April 16, 2024
BANGOR DAILY NEWS (BANGOR, MAINE

The 2,400 customers of the Hampden Telephone Co. will rightly ask when the PUC considers an agreement between its staff and the phone company, “What’s in it for us?” The Public Utilities Commission, which will consider the consent decree in the next few weeks, must recognize that the person with the biggest potential loss in this case is the customer.

The decree, in essence, allows the company to avoid admitting guilt while it suffers the loss of $5,000 a year for at least two years and its owners pay back some $17,000 in expenses. Those are small numbers for the PUC, considering its recent rejection of an $83 million rate hike for Central Maine Power, but the case addresses large concerns.
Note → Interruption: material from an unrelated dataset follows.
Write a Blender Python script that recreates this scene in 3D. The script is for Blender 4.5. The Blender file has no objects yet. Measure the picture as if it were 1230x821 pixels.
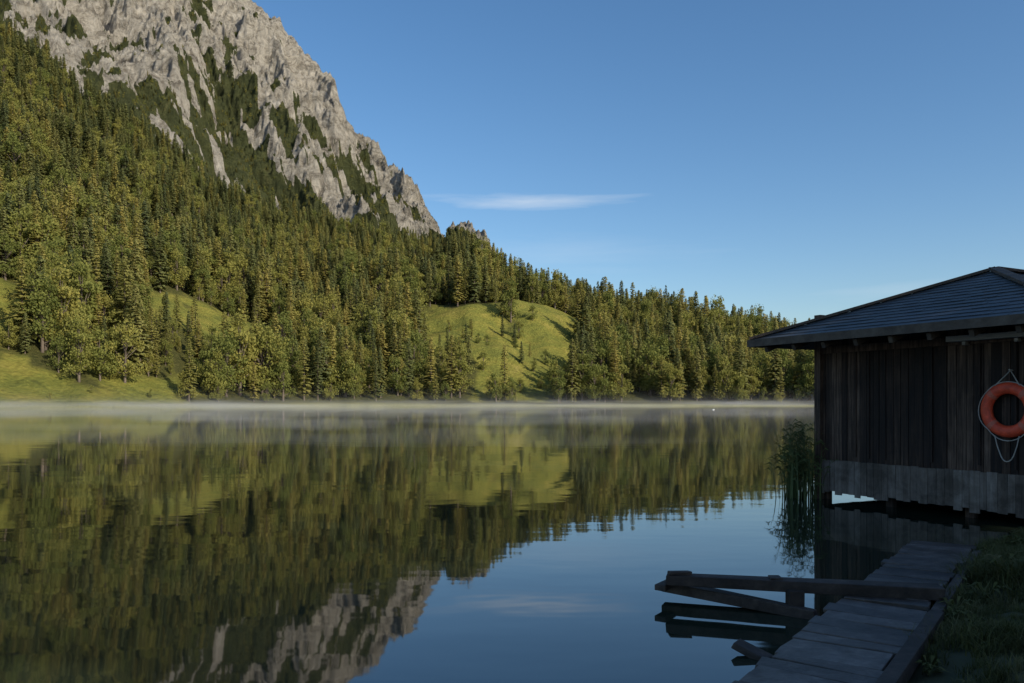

An auditor’s report of the financial activity at Hampden Telephone Co. reveals a wide range of infractions. Though the report is in no way a final judgment, it offers testimony about a company that lost all sense of responsibility to the people it was supposed to be serving. Among the findings of the auditor: From 1989-1991, the owners of the company, the Gamble family, charged the company more than $75,000 for travel and meals, most of which had nothing to do with company business. Over that same time, the family charged nearly $32,000 on long-distance telephone calls, again without a clear link to the business. Thousands of dollars were spent on education courses that had nothing to do with company business — a tai chi class for one family member, for instance.

Endless small perquisites of food, clothing, auto reimbursements, golf-course fees, gifts, expenses for boarding dogs, and so forth, showed up in the auditor’s report. It is difficult to believe that the filing of these expenses could be attributed to simple ignorance when on two occasions receipts for show tickets — for professional wrestling and for Kenny Rogers — had their purpose scratched out or covered, “trade show” written in and were charged to the company. That is, to customers.

What customers get out of the consent decree is about $4 each, the amount of the revenue reduction spread out among the number of people who pay for the phone service. There is compelling evidence that they have lost far more than that. If the PUC doesn’t have a strong enough case to recover the losses to the customer, it must identify in what ways the auditor’s report is lacking. If it believes that going to court would cost the state more than what Hampden customers could recover, it at least should outline the losses and court costs.

The PUC sent a strong signal last month when it denied CMP’s rate hike — management and efficiencies of service, it indicated, should come before hitting up the customers for more money. It should maintain that same spirit when it reviews the Hampden Telephone consent decree.